Na história real da qual o filme se baseia, um
piloto de aeroplano que trafica droga para os EUA (uma característica non-sense do tráfico de drogas nos anos
1980, retratada no filme “Feito Na América”) pensa estar sendo seguido pela
polícia e se livra de vários malotes de cocaína
enquanto sobrevoava o Parque Florestal de Chattahoochee-Oconee, na
Geórgia, antes dele próprio pular do avião e perder a vida (!). Na realidade,
os malotes encontrados e consumidos pelo urso (na verdade, uma ursa) levaram o
animal a ter uma overdose sendo encontrado dias depois pela polícia –o animal,
hoje, pode ser visto pelo público, empalhado no Kentucky Fun Mall. Para muito
além dessa ocorrência curiosa que se espalhou de boca em boca pelos EUA na
época, a diretora Elizabeth Banks imaginou todo um filme no qual o urso,
enlouquecido pelos efeitos da droga, libera sua fúria contra diversos
personagens humanos que inadvertidamente cruzam seu caminho.
E aí entra a sacada bastante inspirada do
filme, em não levar-se a sério e construir personagens que são basicamente
caricaturas divertidas as quais se acompanha com certo prazer sádico suas idas
e vindas, a escapar (ou não) das garras do urso ensandecido. Temos assim os
dois comparsas de traficantes Daveed (O’Shea Jackson Jr., de “Straight Outta
Compton”) e Eddie (Alden Ehrenreich), instruídos pelo chefão Syd (o falecido
Ray Liotta, a quem o filme é dedicado) a recuperar os malotes perdidos a fim de
minimizar seu prejuízo; as duas crianças Dee Dee (Brooklyn Prince, de “Projeto
Flórida”) e Henry (Christian Convery, da série “Sweeth Tooth”), numa tentativa
travessa de cabular aula; a mãe de Dee Dee (Keri Russell) no encalço dos dois;
os obtusos guardas-florestais Liz (Margo Martindale, de “Secretariat” e “Menina de Ouro”) e Peter (Jesse Tyler Fergunson, da série “Modern Family”), e os
policias Bob (Isaiah Witlock, de “A Última Noite”) e Reba (Ayoola Smart), cada
qual ao seu jeito, tentando procurar as drogas extraviadas. Juntam-se a eles
também os destrambelhados paramédicos Beth (Kahyun Kim) e Tom (Scott Seiss)
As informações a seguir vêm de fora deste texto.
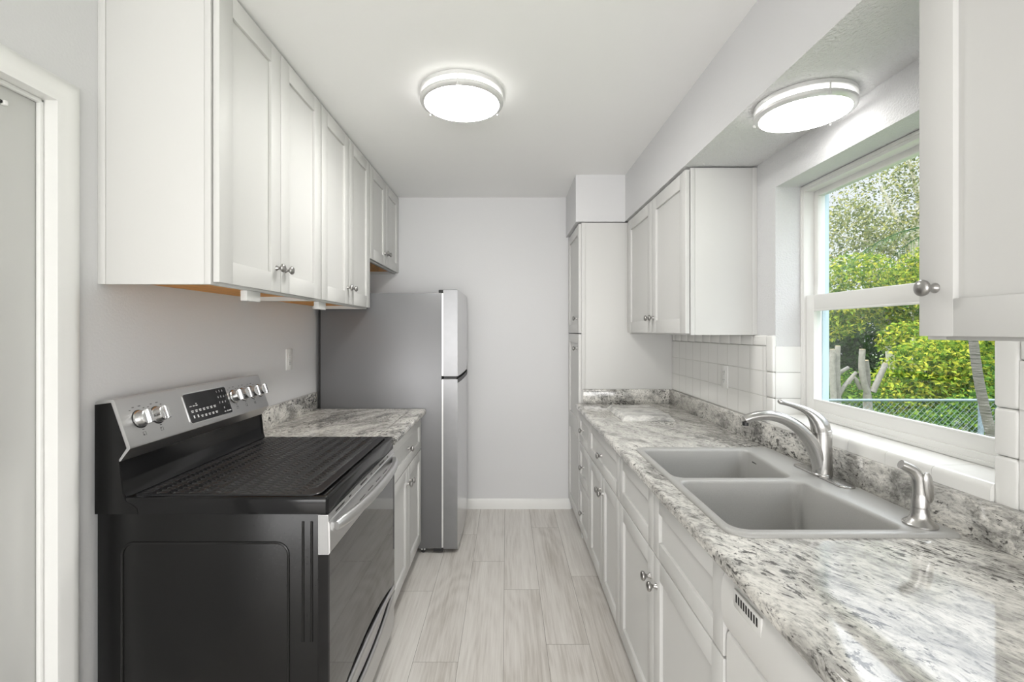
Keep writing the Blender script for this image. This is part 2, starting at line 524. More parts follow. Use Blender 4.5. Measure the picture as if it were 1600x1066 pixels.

–protagonistas de uma sequência insana de perseguição à bordo de uma
ambulância! –e um grupo de marginais. Todos esses personagens acabam servindo
de fio condutor à trama, na simplicidade atroz de sua proposta: Não é segredo
para ninguém que a maioria deles serve de carne para abate ao urso
protagonista. E tão mais válidas são suas participações quanto mais
tresloucadas e memoráveis forem suas mortes. E nesse sentido, elas realmente
são –Elizabeth Banks fez bem seu dever de casa e incorpora maravilhosamente bem
o espírito de produção trash (embora
o filme, com um orçamento razoável de 35 milhões de dólares e um CGI
satisfatório da fera alucinada não seja, deveras, uma produção trash) em sequências sucessivas que unem
mortes de incontida sanguinolência macabra com um humor irreprimível inerente
ao fato de ser um urso surtado de tanta droga a praticar essas atrocidades:
Como quando ele salta alucinadamente de uma árvore para outra escolhendo entre
capturar o menino Henry ou o idiota Peter –termina escolhendo este último, pois
ele chafurdou, minutos antes, num monte espalhado de cocaína (!); ou quando
invade o Q.G. dos Guardas-Florestais e a afobada Liz desfere tiros com sua arma
que acertam os marginais que se refugiavam ali, ao invés do urso (!?); ou o
encontro entre o policial Bob e os traficantes Daveed e Eddie num gazebo onde
acham vários malotes perdidos e após uma troca de tiros hilária (que rende um
par de dedos decepados à Daveed!) são encontrados pelo urso, que acaba
desmaiando sobre Eddie, quase esmagando-o (!).